I timori del cigno nero

di Pierpaolo Benigno


Non è solo la maggiore incertezza a spaventare i mercati. Quello che preoccupa è invece la possibilità che si realizzi un “cigno nero”. Un evento raro e catastrofico, detto anche di coda. Evento che, giorno dopo giorno, sta diventando sempre più probabile e che sappiamo ha la caratteristica di manifestarsi nel modo più naturale e prevedibile possibile.

Non è una recessione a “W”. Sarebbe troppo ottimistico pensare che se si dovesse imboccare la strada della recessione saremmo in grado di uscirne subito con una nuova espansione. È semplicemente la paura di una grande stagnazione che può condurre ad una nuova Grande Depressione.

Il cigno nero, che i mercati temono in questo momento, può scaturire dall’inizio di una piccola contrazione negli Stati Uniti che si propaga in Europa. A quel punto, con una crescita sotto zero, salterà qualsiasi parametro di sostenibilità dei debiti pubblici europei e sarà vano, anzi deleterio, continuare a perseguire manovre di aggiustamento fiscale. Salterà anche il sistema bancario che, nel suo complesso, ha un’esposizione debitoria maggiore rispetto alla taglia del settore pubblico, e non si sa chi lo può salvare. Le interconnessioni globali dei mercati finanziari faranno il resto per condurci ad una profonda contrazione. A quel punto anche la deflazione ci metterà il suo gonfiando i debiti privati e pubblici. L’euro si sdoppierà o sbriciolerà. Ecco quindi il decennio perduto, il cigno nero il cui sguardo dobbiamo rifuggire.

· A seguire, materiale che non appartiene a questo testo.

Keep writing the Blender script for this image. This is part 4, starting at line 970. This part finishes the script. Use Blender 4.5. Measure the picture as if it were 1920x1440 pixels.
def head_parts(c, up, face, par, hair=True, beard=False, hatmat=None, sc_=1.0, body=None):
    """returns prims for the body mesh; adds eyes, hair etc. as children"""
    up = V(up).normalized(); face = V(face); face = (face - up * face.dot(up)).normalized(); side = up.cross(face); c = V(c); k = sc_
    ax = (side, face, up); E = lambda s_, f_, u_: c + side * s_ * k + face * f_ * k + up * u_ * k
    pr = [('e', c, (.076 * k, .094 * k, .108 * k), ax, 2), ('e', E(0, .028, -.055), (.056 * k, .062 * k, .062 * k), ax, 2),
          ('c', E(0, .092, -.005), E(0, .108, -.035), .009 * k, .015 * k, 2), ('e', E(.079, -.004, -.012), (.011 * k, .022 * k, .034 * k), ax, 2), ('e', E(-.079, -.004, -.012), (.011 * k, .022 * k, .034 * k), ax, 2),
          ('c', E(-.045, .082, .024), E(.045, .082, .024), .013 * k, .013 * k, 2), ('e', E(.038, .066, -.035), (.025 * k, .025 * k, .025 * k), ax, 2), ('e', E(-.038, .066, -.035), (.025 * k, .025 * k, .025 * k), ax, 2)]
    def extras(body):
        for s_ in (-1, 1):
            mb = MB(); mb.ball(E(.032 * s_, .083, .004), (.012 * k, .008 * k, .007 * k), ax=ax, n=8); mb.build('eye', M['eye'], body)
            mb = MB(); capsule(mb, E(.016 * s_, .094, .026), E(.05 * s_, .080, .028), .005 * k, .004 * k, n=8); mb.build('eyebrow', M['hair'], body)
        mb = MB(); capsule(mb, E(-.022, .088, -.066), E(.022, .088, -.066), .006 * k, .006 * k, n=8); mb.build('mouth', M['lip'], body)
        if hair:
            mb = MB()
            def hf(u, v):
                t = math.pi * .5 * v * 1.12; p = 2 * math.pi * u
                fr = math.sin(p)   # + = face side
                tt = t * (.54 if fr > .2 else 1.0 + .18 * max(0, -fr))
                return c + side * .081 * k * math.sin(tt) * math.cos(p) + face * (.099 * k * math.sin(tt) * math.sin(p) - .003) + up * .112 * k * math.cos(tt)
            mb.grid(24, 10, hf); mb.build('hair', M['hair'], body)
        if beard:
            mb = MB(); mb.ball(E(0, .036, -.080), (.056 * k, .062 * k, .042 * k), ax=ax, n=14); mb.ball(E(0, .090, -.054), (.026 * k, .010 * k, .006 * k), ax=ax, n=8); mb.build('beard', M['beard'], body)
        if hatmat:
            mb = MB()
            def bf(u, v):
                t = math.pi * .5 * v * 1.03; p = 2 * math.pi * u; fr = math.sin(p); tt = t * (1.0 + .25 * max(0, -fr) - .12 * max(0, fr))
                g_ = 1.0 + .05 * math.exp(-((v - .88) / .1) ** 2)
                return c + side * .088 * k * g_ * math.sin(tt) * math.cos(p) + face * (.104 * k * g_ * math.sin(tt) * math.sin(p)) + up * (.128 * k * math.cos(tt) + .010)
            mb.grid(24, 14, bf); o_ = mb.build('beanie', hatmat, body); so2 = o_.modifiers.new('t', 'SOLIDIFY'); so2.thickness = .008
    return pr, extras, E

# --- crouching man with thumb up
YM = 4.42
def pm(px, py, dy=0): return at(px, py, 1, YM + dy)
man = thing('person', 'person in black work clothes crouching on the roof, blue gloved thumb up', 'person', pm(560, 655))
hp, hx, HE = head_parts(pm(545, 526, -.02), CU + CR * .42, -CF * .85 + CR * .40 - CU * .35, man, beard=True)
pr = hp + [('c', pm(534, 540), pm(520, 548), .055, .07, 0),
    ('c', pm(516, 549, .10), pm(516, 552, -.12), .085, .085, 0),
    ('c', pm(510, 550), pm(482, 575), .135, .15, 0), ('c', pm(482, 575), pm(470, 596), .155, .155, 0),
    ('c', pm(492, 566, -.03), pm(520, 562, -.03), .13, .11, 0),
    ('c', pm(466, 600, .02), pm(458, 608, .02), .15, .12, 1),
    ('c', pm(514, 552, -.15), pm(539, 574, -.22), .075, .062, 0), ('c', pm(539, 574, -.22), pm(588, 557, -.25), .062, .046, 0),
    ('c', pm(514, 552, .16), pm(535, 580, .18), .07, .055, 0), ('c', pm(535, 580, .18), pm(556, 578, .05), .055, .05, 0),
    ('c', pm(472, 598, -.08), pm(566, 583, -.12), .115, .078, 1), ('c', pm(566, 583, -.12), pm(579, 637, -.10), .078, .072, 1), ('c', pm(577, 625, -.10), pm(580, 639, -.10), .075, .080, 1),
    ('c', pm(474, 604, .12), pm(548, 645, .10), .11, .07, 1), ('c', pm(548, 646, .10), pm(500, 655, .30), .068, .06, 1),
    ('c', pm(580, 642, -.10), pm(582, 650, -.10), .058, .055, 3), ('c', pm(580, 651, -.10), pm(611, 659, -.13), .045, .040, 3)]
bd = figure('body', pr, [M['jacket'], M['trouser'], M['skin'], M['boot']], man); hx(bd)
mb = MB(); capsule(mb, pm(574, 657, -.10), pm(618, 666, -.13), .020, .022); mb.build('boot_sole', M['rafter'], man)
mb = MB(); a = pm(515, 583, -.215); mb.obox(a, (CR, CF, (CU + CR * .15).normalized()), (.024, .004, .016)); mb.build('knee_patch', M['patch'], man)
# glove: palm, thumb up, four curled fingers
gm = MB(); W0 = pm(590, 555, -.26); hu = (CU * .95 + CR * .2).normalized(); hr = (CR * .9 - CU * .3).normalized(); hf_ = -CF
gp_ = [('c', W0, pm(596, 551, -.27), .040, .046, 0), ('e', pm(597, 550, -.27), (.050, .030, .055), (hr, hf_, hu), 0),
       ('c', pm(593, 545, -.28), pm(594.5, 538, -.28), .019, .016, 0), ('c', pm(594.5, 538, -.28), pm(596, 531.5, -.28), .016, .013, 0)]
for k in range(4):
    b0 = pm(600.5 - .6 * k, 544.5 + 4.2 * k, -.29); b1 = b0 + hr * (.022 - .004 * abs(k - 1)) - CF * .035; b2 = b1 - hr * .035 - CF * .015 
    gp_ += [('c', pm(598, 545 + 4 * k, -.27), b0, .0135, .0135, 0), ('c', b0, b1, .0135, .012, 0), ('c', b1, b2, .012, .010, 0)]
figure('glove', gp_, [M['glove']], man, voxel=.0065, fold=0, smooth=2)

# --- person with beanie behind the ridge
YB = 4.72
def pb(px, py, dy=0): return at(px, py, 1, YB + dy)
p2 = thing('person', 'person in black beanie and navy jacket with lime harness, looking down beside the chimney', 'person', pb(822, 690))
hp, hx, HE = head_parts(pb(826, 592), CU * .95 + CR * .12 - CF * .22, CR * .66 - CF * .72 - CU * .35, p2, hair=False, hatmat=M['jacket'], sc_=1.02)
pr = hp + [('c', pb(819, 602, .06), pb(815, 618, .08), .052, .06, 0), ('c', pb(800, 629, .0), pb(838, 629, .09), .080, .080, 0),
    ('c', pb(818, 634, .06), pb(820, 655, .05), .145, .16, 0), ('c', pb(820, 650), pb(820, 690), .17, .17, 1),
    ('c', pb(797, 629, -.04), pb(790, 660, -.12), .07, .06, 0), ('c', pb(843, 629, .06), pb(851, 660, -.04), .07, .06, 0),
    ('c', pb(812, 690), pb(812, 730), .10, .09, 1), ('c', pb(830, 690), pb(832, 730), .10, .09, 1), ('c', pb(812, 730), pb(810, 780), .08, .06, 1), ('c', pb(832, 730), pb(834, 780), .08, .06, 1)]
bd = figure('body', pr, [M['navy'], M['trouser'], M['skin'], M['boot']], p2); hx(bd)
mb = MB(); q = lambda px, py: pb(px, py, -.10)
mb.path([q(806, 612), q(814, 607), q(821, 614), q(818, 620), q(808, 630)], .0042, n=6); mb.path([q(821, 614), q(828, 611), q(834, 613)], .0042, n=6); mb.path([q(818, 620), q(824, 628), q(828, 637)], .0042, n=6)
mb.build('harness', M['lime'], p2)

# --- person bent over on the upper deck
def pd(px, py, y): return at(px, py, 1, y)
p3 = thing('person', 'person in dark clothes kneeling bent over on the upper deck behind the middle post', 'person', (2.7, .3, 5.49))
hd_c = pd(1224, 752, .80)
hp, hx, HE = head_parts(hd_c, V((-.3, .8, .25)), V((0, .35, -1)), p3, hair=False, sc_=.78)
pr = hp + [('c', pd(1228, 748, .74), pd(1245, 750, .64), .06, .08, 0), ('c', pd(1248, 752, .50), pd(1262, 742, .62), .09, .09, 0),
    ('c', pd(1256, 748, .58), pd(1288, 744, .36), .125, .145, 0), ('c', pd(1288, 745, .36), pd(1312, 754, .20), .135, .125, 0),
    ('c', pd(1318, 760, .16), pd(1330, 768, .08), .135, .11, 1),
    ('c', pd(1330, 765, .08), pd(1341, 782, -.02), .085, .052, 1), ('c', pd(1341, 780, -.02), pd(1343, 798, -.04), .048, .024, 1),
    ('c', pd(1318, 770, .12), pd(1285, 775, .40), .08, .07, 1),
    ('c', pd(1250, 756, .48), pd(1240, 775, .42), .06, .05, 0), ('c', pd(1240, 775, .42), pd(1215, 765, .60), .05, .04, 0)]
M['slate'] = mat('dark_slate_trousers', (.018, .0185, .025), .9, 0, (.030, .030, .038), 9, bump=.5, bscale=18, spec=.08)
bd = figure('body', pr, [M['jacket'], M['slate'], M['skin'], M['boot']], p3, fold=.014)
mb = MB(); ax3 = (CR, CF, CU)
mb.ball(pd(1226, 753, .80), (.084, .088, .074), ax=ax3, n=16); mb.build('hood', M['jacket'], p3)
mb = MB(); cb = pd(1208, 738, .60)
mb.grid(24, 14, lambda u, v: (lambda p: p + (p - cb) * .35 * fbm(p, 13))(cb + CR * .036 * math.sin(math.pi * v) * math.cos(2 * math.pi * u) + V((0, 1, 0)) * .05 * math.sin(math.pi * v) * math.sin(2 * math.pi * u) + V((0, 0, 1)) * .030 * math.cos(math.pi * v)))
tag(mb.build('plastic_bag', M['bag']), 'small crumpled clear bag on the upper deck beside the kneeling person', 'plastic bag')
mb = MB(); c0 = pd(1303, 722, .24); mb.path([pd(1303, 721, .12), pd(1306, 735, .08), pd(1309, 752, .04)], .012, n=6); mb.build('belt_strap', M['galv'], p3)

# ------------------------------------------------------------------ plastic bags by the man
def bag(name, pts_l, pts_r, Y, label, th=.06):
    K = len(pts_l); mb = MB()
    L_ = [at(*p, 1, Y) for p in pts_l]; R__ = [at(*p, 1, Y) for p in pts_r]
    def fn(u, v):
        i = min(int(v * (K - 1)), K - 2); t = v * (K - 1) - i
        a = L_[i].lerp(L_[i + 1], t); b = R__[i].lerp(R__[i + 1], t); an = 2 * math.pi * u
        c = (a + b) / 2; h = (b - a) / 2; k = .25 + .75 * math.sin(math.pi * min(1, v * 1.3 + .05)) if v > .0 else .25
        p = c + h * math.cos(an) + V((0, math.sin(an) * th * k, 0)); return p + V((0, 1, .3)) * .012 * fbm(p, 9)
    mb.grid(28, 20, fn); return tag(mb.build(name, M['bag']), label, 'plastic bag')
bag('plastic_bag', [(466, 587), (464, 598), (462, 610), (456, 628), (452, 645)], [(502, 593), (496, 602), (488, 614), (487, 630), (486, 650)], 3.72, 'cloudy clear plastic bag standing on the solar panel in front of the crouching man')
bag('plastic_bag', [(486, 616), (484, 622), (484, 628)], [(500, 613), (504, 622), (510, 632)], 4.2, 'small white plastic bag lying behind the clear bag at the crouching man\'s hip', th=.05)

Non siamo però spettatori passivi e inermi rispetto al verificarsi di questi eventi. Da un lato, nell’oscurità del pessimismo delle aspettative, possiamo scambiare qualche cigno di colore bianco o grigio per nero. In effetti, in questo periodo, stiamo raccogliendo dati sull’andamento delle economie occidentali per capire se ci sarà o no una nuova recessione. Fino a poco tempo fa, queste informazioni erano di segno altalenante, mentre ora sono sempre più negative. Ma la velocità e la sfiducia, con le quali i mercati finanziari le processano, puntano direttamente al panico che contribuisce al verificarsi dell’evento sfavorevole. La distruzione di ricchezza finanziaria nei mercati azionari, le tensioni nei mercati creditizi vanno a sommarsi ad uno scenario già estremamente fragile che, diversamente dal 2007-2008, parte ora da un livello elevato di disoccupazione. Anche l’economia reale, per paura dell’evento sfavorevole, ritarda le decisioni di investimento di lungo periodo come quelle di assunzioni di forza lavoro indebolendo ulteriormente la domanda.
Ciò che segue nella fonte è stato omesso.